In this role, Lafayette led the Americans to several victories. In addition, while on a trip home to France in 1779, Lafayette convinced the French government to contribute troops and supplies to the American cause. By the time Cornwallis surrendered at Yorktown in 1781, Lafayette and Washington had become very close friends and Americans were deeply appreciative toward Lafayette and the French for their aid.

Lafayette returned to France following the American Revolution, but he and America would continue to hold each other in high regard. In 1824, Congress and President James Monroe invited Lafayette to visit America, and he enthusiastically accepted the invitation. His visit coincided with America's Jubilee, the 50th anniversary of the Declaration of Independence. Over the next 13 months, Lafayette toured all 24 states and was greeted with tremendous love and admiration wherever he went.

Whitehall was included in this tour and Lafayette arrived there on June 30, 1825, greeted with much exuberance and fanfare by the townspeople. Although his visit was short, Lafayette did enjoy a dinner held in his honor and then toasted the town with the following statement.

To Whitehall! May this Town enjoy forever the advantages resulting to it from the manner in which the prophecy of the English General was accomplished.

The English General to whom Lafayette refers is General John Burgoyne. During the Revolutionary War, Burgoyne had confidently declared to the British Parliament that he would easily march his 5000 troops, undeterred by the bumbling American rebels, from Canada to Boston, where he would spend the winter. In actuality, Burgoyne and his troops sailed down Lake Champlain to Whitehall, but Burgoyne was forced to surrender at Saratoga on October 17, 1777. General Burgoyne did indeed spend the winter in Boston, but as a prisoner of war.

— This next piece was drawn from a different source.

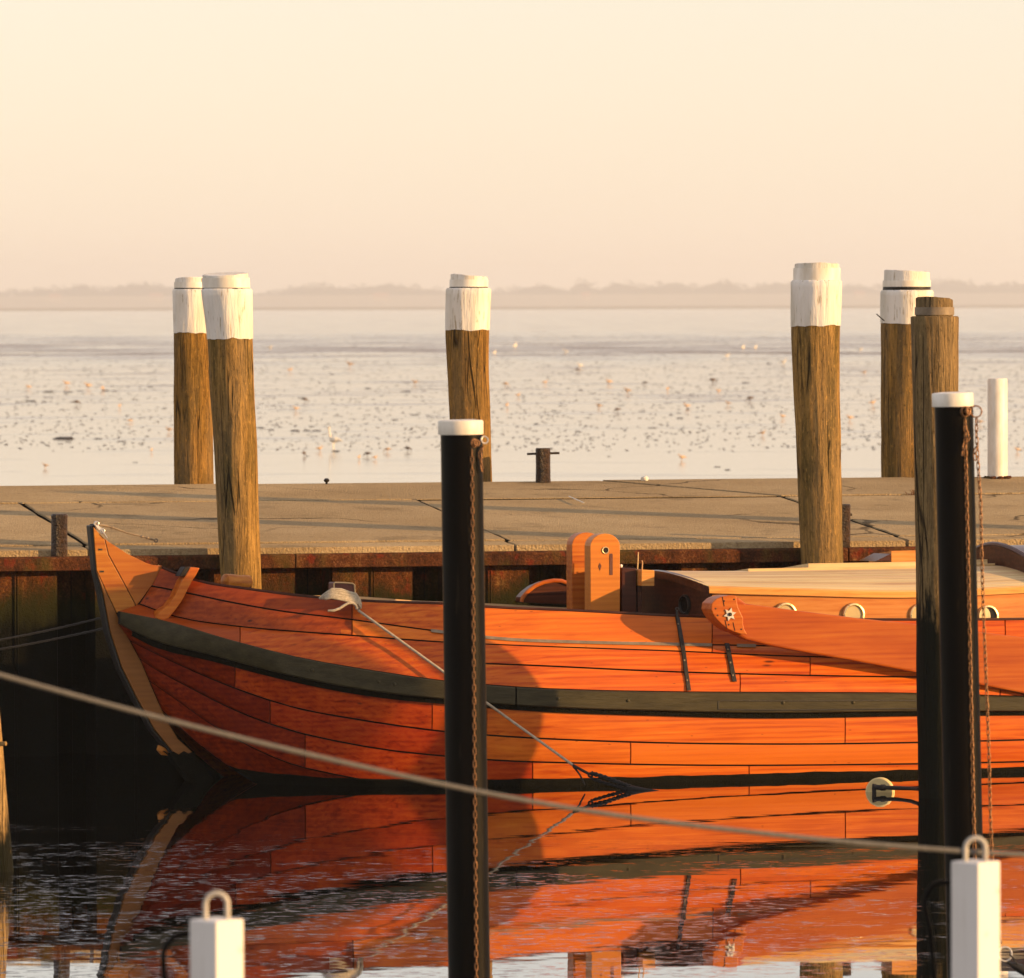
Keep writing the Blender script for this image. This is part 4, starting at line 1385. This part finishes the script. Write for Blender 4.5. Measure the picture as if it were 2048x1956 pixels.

As an interesting sidenote, the Ticonderoga Sentinel reported on April 18, 1907 that Whitehall residents were considering a return to the name of Skenesborough. The name had been abandoned in 1786 due to a general hatred in America of all things British. Why the name Whitehall, which was originally two words - White Hall - was chosen is not clear, but it was apparently not realized that Whitehall Palace had been the main residence of English monarchs in London from 1530 to 1698, when it was largely destroyed by fire. According to the Sentinel report, Lafayette pointed this out to Whitehallers during his 1825 visit.

Ernest J. "Trey" Anastasio
Trey Anastasio

In the early morning hours of Friday, December 15, 2006, Whitehall Police Patrolman Andrew Mija spotted a car veering out of the right lane while traveling along Poultney Street. After pulling the car over, Mija was surprised to discover that the driver of the car was Trey Anastasio, the former frontman of the band Phish.

Although a breath test for the presence of alcohol was negative, Mr. Anastasio did fail field sobriety tests. In addition, prescription drugs - Hydrocodone, Percocet, and Xanax - were found in his car and they had been prescribed for someone else. To make matters worse, it was found that Trey's license had been suspended in New York due to his failure to appear in court for a traffic ticket he had received in Chestertown years earlier. Mr. Anastasio was taken into custody and charged with DWI-drugs, third-degree aggravated unlicensed operation, and seventh-degree possession of a controlled substance.

According to police, Mr. Anastasio was extremely cooperative. In addition, the incident created quite a stir in Whitehall and also a media frenzy, with various reports and Trey's mugshot appearing in newspapers and websites nationwide. Anastasio released the following written statement the next day.

I  feel terrible about what happened last night, and I am deeply sorry for any embarrassment I have caused my friends, family and fans.

Bigfoot (aka Sasquatch)

Bigfoot is a popular figure in North American folklore, and also of cryptozoology - the study of "hidden animals" falling outside of taxonomic records. Bigfoot is most often described as a large ape-like creature 7 to 10 feet in height. Many believe these creatures may represent a missing link between humans and primates.

Although the Pacific Northwest is considered a hotbed of Bigfoot sightings, the Whitehall area has also been recognized by many Bigfoot aficionados as a Bigfoot hotspot. In fact, the Bigfoot Field Researchers Organization (BFRO) traveled to the Whitehall area in the fall of 2005 and again in the summer of 2006 looking for evidence of Bigfoot's presence in the region. The BFRO website includes reports of Bigfoot sightings and/or evidence of Bigfoot found in the Whitehall area.

One Whitehall man, Paul Bartholomew, has been studying Bigfoot for many years and, along with three other authors, compiled evidence and sighting reports in a book entitled Monsters of the Northwoods (1992). In 2004, Paul also successfully persuaded the Whitehall Town Board to pass an ordinance making it illegal to hunt Bigfoot.

Whitehall has embraced its association with Bigfoot in recent years. In addition to the town's ordinance protecting the creature, Whitehall has held the Sasquatch Festival each fall since 2004. The festival includes various activities such as canoe races, food, music, and fishing tournaments.